Thursday 14 October 2010

Business and social change

From Donald Tsang's latest Policy Address,

"To encourage the business sector's participation in helping the poor, I have decided to set up a Community Care Fund, to which the Government and the business sector will each contribute $5 billion to support people in need in areas not covered by the Comprehensive Social Security Assistance Scheme."

$5 billion! Drawing alone from the above excerpts, the business sector seems to be gaining grounds for being generous to and caring for the community. Can the government together with the business sector bring about social change? It reminds me of not the so-to-speak anti-rich atmosphere but Michael Edwards's latest book on social change and business, in particular on the claim that business thinking can save the world is a convenient myth for the super-rich-and-powerful. (Small change: why business won't save the world (San Francisco : Berrett-Koehler Publishers, 2010)).

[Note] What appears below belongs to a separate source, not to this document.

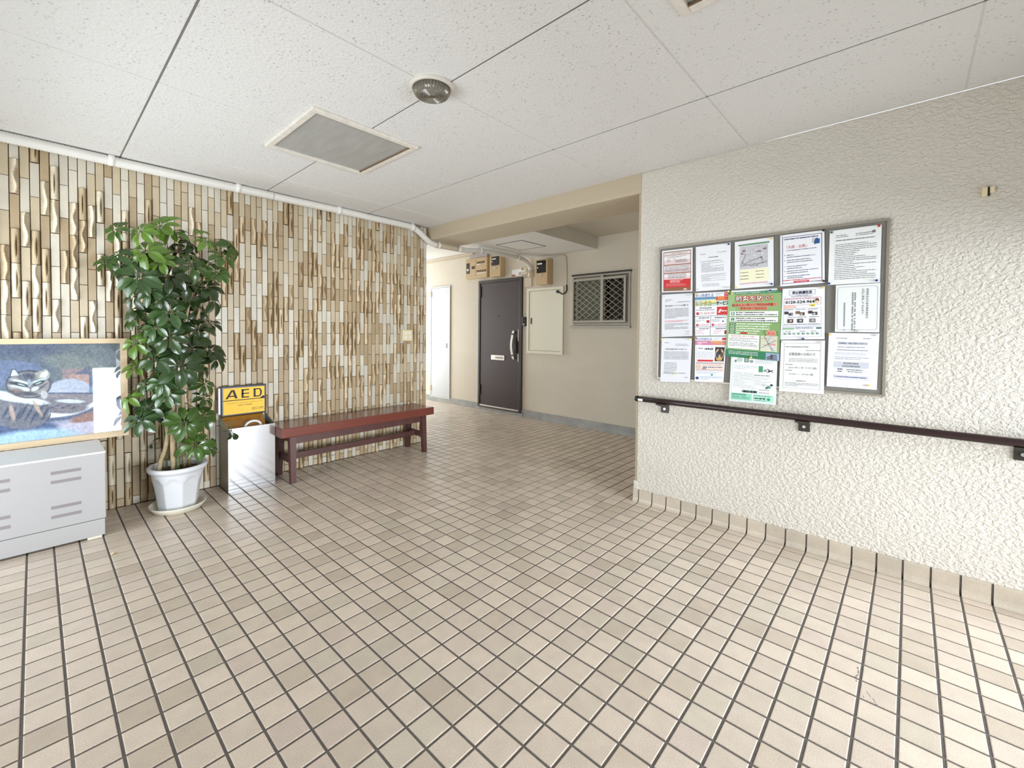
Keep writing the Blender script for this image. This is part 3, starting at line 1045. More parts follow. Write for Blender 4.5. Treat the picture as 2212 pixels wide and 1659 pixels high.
# ------------------------------------------------------------------ handrail
hr = thing('handrail', 'dark brown round handrail on black brackets along the stucco wall', 'handrail', (18.3, 0, 7.5))
MB().tube([(18.28, y_, 7.5) for y_ in (5.95, 3, 0, -4, -8, -12, -16.8)], 0.19, 18).build('rail', MT['rail'], hr)
MB().lathe(0, 0, [(0.001, 0), (0.12, 0.02), (0.2, 0.09), (0.205, 0.3), (0.19, 0.32)], 18)
ec = MB().tube([(18.28, 6.16, 7.5), (18.28, 6.12, 7.5), (18.28, 6.02, 7.5), (18.28, 5.9, 7.5)], [0.06, 0.16, 0.205, 0.205], 18)
ec.build('end_cap', MT['black'], hr)
lab = MB()
pr = []
for q in range(5):
    t = math.radians(168 + q * 14)
    pr.append((18.28 + 0.194 * math.cos(t), 7.5 + 0.194 * math.sin(t)))
lab.add([(x_, 5.85, z_) for x_, z_ in pr] + [(x_, 5.5, z_) for x_, z_ in pr], [(i, i + 1, i + 6, i + 5) for i in range(4)])
lab.build('label', MT['sticker'], hr)
for y_ in (4.23, -3.75, -11.75):
    m_ = MB().box(18.82, XW, y_ - 0.27, y_ + 0.27, 6.65, 7.2, 0.02)
    m_.box(18.28, 18.88, y_ - 0.24, y_ + 0.24, 7.16, 7.24, 0.02)
    m_.box(18.1, 18.46, y_ - 0.34, y_ + 0.34, 7.22, 7.33, 0.03)
    br = m_.build('bracket', MT['bracket'], hr)
    MB().disc((18.8, y_, 6.92), (1, 0, 0), 0.08, 10, depth=0.06).build('screw', MT['silver'], br)

# ------------------------------------------------------------------ bench
bn = thing('bench', 'long bench with red-brown padded seat and dark wooden legs by the tiled wall', 'bench', (9.7, 29, 0))
sb = MB().box(2.3, 17.0, 27.3, 30.55, 3.68, 4.45, 0.1)
sb.build('seat', MT['vinyl'], bn)
for x_ in (3.22, 15.9):
    for yt_, yb_ in ((27.75, 27.6), (30.1, 30.45)):
        w_, wb = 0.25, 0.19
        dxx = 0.0 if x_ < 9 else 0.1
        MB().hexa([(x_ + dxx - wb, yb_ - .2, 0), (x_ + dxx + wb, yb_ - .2, 0), (x_ + dxx + wb, yb_ + .2, 0), (x_ + dxx - wb, yb_ + .2, 0),
                   (x_ - w_, yt_ - .26, 3.68), (x_ + w_, yt_ - .26, 3.68), (x_ + w_, yt_ + .26, 3.68), (x_ - w_, yt_ + .26, 3.68)]).build('leg', MT['bench_wood'], bn)
    box(x_ - 0.12, x_ + 0.12, 27.8, 30.2, 1.5, 2.05, 0.02).build('end_stretcher', MT['bench_wood'], bn)
    box(x_ - 0.12, x_ + 0.12, 27.9, 30.0, 3.2, 3.68, 0.02).build('end_rail', MT['bench_wood'], bn)
box(3.3, 15.85, 28.88, 29.12, 1.5, 2.0, 0.02).build('long_stretcher', MT['bench_wood'], bn)
box(3.4, 15.7, 27.68, 27.86, 3.05, 3.68, 0.02).build('front_rail', MT['bench_wood'], bn)
box(3.4, 15.7, 30.1, 30.28, 3.05, 3.68, 0.02).build('back_rail', MT['bench_wood'], bn)

# ------------------------------------------------------------------ lettering helper: flat glyph meshes from the bundled font
_txt = {}


def glyphs(s, res=1):
    if (s, res) in _txt:
        return _txt[(s, res)]
    cu = bpy.data.curves.new('lettering', 'FONT')
    cu.body = s
    cu.resolution_u = res
    ob = bpy.data.objects.new('lettering', cu)
    COL.objects.link(ob)
    dg = bpy.context.evaluated_depsgraph_get()
    me = bpy.data.meshes.new_from_object(ob.evaluated_get(dg))
    vs = [v.co.copy() for v in me.vertices]
    fs = [tuple(p.vertices) for p in me.polygons]
    bpy.data.objects.remove(ob)
    bpy.data.curves.remove(cu)
    bpy.data.meshes.remove(me)
    if vs:
        x0, x1 = min(v.x for v in vs), max(v.x for v in vs)
        y0, y1 = min(v.y for v in vs), max(v.y for v in vs)
        vs = [((v.x - x0) / (x1 - x0), 1 - (v.y - y0) / (y1 - y0)) for v in vs]
    _txt[(s, res)] = (vs, fs)
    return _txt[(s, res)]


class Sheet:
    """print on a flat quadrilateral; u to the right, v downwards, 0..1; layers sit a hair in front of each other"""

    def __init__(self, tl, tr, br, bl, nrm):
        self.q = [Vector(p) for p in (tl, tr, br, bl)]
        self.n = Vector(nrm)
        self.mb = MB()
        self.lay = 0

    def P(self, u, v, k):
        tl, tr, br, bl = self.q
        return (tl * (1 - u) + tr * u) * (1 - v) + (bl * (1 - u) + br * u) * v + self.n * (0.006 + 0.0025 * k)

    def rect(self, u0, v0, u1, v1, col, k=1):
        self.mb.add([self.P(u0, v0, k), self.P(u0, v1, k), self.P(u1, v1, k), self.P(u1, v0, k)], [(0, 1, 2, 3)], C(*col))
        return self

    def poly(self, pts, col, k=2):
        self.mb.add([self.P(u, v, k) for u, v in pts], [tuple(range(len(pts)))], C(*col))
        return self

    def ell(self, cu, cv, ru, rv, col, k=2, n=16):
        return self.poly([(cu + ru * math.cos(2 * math.pi * i / n), cv + rv * math.sin(2 * math.pi * i / n)) for i in range(n)][::-1], col, k)

    def line(self, u0, v0, u1, v1, w, col, k=2):
        du, dv = u1 - u0, (v1 - v0) * 1.4
        L = math.hypot(du, dv) or 1
        a, b = -dv / L * w / 2, du / L * w / 2 / 1.4
        return self.poly([(u0 + a, v0 + b), (u0 - a, v0 - b), (u1 - a, v1 - b), (u1 + a, v1 + b)], col, k)

    def frame(self, u0, v0, u1, v1, w, col, k=1):
        self.rect(u0, v0, u1, v0 + w * .7, col, k).rect(u0, v1 - w * .7, u1, v1, col, k)
        return self.rect(u0, v0, u0 + w, v1, col, k).rect(u1 - w, v0, u1, v1, col, k)

    def text(self, s, u0, v0, u1, v1, col, k=3, res=1):
        vs, fs = glyphs(s, res)
        self.mb.add([self.P(u0 + (u1 - u0) * a, v0 + (v1 - v0) * b, k) for a, b in vs], fs, C(*col))
        return self

    def fat(self, s, u0, v0, u1, v1, col, w=0.006, k=3):
        for a, b in ((-w, 0), (w, 0), (0, -w), (0, w), (-w * .7, -w * .7), (w * .7, w * .7), (w * .7, -w * .7), (-w * .7, w * .7)):
            self.text(s, u0 + a, v0 + b * .7, u1 + a, v1 + b * .7, col, k)
        return self

    def dash(self, u0, v, u1, h, col, k=2, seed=0):
        """one line of print too small to read: short dark runs"""
        r = random.Random(seed * 7919 + int(v * 9973) + int(u0 * 331))
        u = u0
        while u < u1 - 0.004:
            w = r.uniform(0.012, 0.05)
            self.rect(u, v + h * r.uniform(0, .15), min(u + w, u1), v + h * r.uniform(.8, 1), col, k)
            u += w + r.choice([0.004, 0.006, 0.014])
        return self

    def para(self, u0, v0, u1, v1, n, col, fill=0.45, seed=0, k=2):
        r = random.Random(seed)
        st_ = (v1 - v0) / n
        for i in range(n):
            e = u1 if r.random() < 0.65 else u0 + (u1 - u0) * r.uniform(0.35, 0.9)
            self.dash(u0, v0 + i * st_, e, st_ * fill, col, k, seed + i)
        return self

    def done(self, name, parent, m='print'):
        return self.mb.build(name, MT[m], parent)


# ------------------------------------------------------------------ AED box
ae = thing('aed_box', 'open steel AED box with yellow AED sign, standing between plant and bench', 'AED box', (0.65, 29.6, 0))
X0, X1, Y0, Y1 = -0.97, 2.28, 28.65, 30.75
zt0, zt1 = 4.75, 5.4
MB().hexa([(X0, Y0, 0), (X1, Y0, 0), (X1, Y0 + .06, 0), (X0, Y0 + .06, 0), (X0, Y0, zt0), (X1, Y0, zt0), (X1, Y0 + .06, zt0), (X0, Y0 + .06, zt0)]).build('front_panel', MT['steel'], ae)
for xa, xb in ((X0, X0 + 0.05), (X1 - 0.05, X1)):
    MB().hexa([(xa, Y0 + .06, 0), (xb, Y0 + .06, 0), (xb, Y1, 0), (xa, Y1, 0), (xa, Y0 + .06, zt0), (xb, Y0 + .06, zt0), (xb, Y1, zt1), (xa, Y1, zt1)]).build('side_panel', MT['steel_side'], ae)
box(X0, X1, Y1 - 0.05, Y1, 0, zt1).build('back_panel', MT['steel_side'], ae)
# tray inside, amber cover, case handle
MB().hexa([(X0 + .07, Y0 + .1, 3.6), (X1 - .07, Y0 + .1, 3.6), (X1 - .07, Y1 - .07, 3.6), (X0 + .07, Y1 - .07, 3.6),
           (X0 + .07, Y0 + .1, 3.7), (X1 - .07, Y0 + .1, 3.7), (X1 - .07, Y1 - .07, 3.7), (X0 + .07, Y1 - .07, 3.7)]).build('tray', MT['dark'], ae)
MB().hexa([(X0 + .07, Y0 + .12, 4.0), (X1 - .5, Y0 + .12, 4.0), (X1 - .3, Y1 - .2, 5.3), (X0 + .07, Y1 - .2, 5.3),
           (X0 + .07, Y0 + .1, 4.1), (X1 - .5, Y0 + .1, 4.1), (X1 - .3, Y1 - .25, 5.4), (X0 + .07, Y1 - .25, 5.4)]).build('amber_cover', MT['amber'], ae)
arc = []
for q in range(13):
    t = math.pi * q / 12
    arc.append((0.9 - 0.55 * math.cos(t), Y0 + 0.62 - 0.05 * math.sin(t), 4.62 + 0.42 * math.sin(t)))
MB().tube(arc, 0.09, 10).build('case_handle', MT['white_plastic'], ae)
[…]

The business-is-best philosophy has been prevalent and powerful in the society by applying the magic of the market to the challenges of social change. It provides a magic bullet that removes social inequality and "a route to doing good for others" while gaining good fame. Such ideas, Edwards contends, are "disingenuous at best and dishonest at worst"

I think it is worthy to quote the following excerpts from his preface:
"When business puts its own house in order in this this way [philanthropists' roles on social transformation], it can have an enormously positive impact by increasing the social and environmental value of the goods and services it produces, improving the quantity and quality of the jobs and incomes it creates, and acting as a good corporate citizen...That's a very important point: It has always been civil society and government that have pressed businesses to do these things." (p. x. emphasis mine)

To exercise their influence effectively, He adds, both government and civil society need to be strong and independent. Are we?